To conclude, I wish to return to my first point. To ensure that immigrant and indigenous women are fully part of shaping our nation's future we will have to:

  • acknowledge their past unrecognised contribution, like the contributions of Hui, Maria and Emma;
  • understand and act to remove the gendered basis of a number of migration policies and programs and restructure ethnic organisations to give women more power in decision-making;
  • ensure that the skills of women in building Australia are acknowledged and that now, and in the future these skills, particularly of older women who have been the life blood of manufacturing industry, are upgraded so that they can have the opportunity of a career and appropriate influence remunerations in a modern skilled workforce; and
  • insist that affirmative action in politics and business is for all women, not only some women.

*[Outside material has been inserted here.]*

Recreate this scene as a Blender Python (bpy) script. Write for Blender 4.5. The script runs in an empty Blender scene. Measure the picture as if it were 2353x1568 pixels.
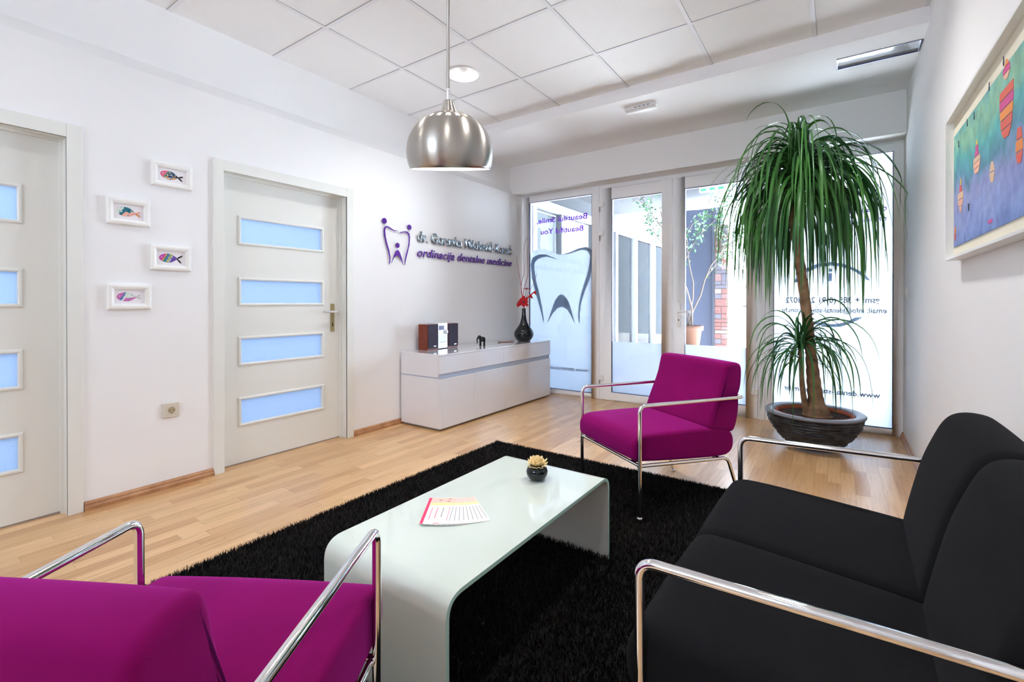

Migrant women have been as important as migrant men in building Australia's heritage. Yet, because they came as so called dependants or "unskilled" labour they have not had the opportunity to succeed or influence in their own right as Anglo-Australian feminists have had. Instead, migrant women have created the opportunity for their daughters to know they are equal and to achieve equality in Australian society.

They have linked the old culture and the new; they have carried the double burdens of work and home to make their own and their children's dreams come true.

There has been no greater strength shown in world history than the strength of indigenous women, dispossessed of their children and grandchildren and of their land, maintaining the spirit of their families and insisting on survival.

It is time for the feminist movement in Australia to embrace the strengths and needs of all women in ways which empower all women and democratise the nation. It is time for our feminist heritage to be used as a basis for a more inclusive and more diverse feminist future. One in which every citizen:

  • is valued by our society;
  • contributes to our society;
  • benefits from our society.

By 2001, we should proudly proclaim : "Australia: many cultures, both genders, one people."